Para além da banda em si, fica claro o relacionamento de confiança e amizade que os integrantes têm com o restante da equipe. Por exemplo, George Martin, produtor musical da banda desde o início, tem sua opinião a todo momento requisitada e, mais do que isso, acatada. Não é de se impressionar, já que por seus arranjos musicais Martin foi considerado o ‘quinto Beatle’, mas é interessante ver a força de suas ponderações na tela. Já o empresário Mal Evans é um dos nomes mais acionados nos estúdios e, mais especificamente, ao longo do dia intenso de gravação e apresentação no rooftop do escritório da Apple Corps.
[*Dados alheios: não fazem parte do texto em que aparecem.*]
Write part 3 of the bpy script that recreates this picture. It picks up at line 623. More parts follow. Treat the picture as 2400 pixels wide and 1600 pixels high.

A produção da Disney revela quase integralmente como foram os desdobramentos da última apresentação ao vivo da The Beatles.
Seis câmeras foram montadas no terraço. Outra, posicionada no prédio à frente. Três circulavam pela rua. E uma ficou estrategicamente escondida na recepção da Apple. O dia só não foi mais tipicamente londrino por não estar chovendo. Ao contar essa parte da história, multitelas foram utilizadas para mostrar eventos que aconteceram de maneira sincrônica.
O resultado da montagem é extremamente rico e cômico. O primeiro, por conseguir transmitir o impacto que o show teve por ter sido ao ar livre, captar a dinâmica espirituosa da The Beatles no palco e retratar o empenho do resto da equipe. O segundo, principalmente, por trazer à tona as diferentes reações de quem estava circulando na rua, entrecruzando com cenas do próprio show. Uma senhora chega a dizer que o som atrapalhou seu sono, constatação que arrancou altas risadas da plateia da cabine, formada em grande parte por fãs comprometidos e entusiasmados. No entanto, os personagens que destacam o humor nesse momento são os policiais que desejam encerrar o espetáculo, alegando “perturbação de paz”.
Após seu lançamento, “Let It Be” se tornou o disco e documentário que materializou a desintegração da banda. Na contramão, “The Beatles: Get Back” veio para comprovar que a sinergia musical e grupal era tão presente quanto qualquer conflito. São muitos os lados da confecção de um álbum de uma banda tão marcante. E Jackson, com seu talento e amor pelo tema, trabalhou para não deixar passar nenhum.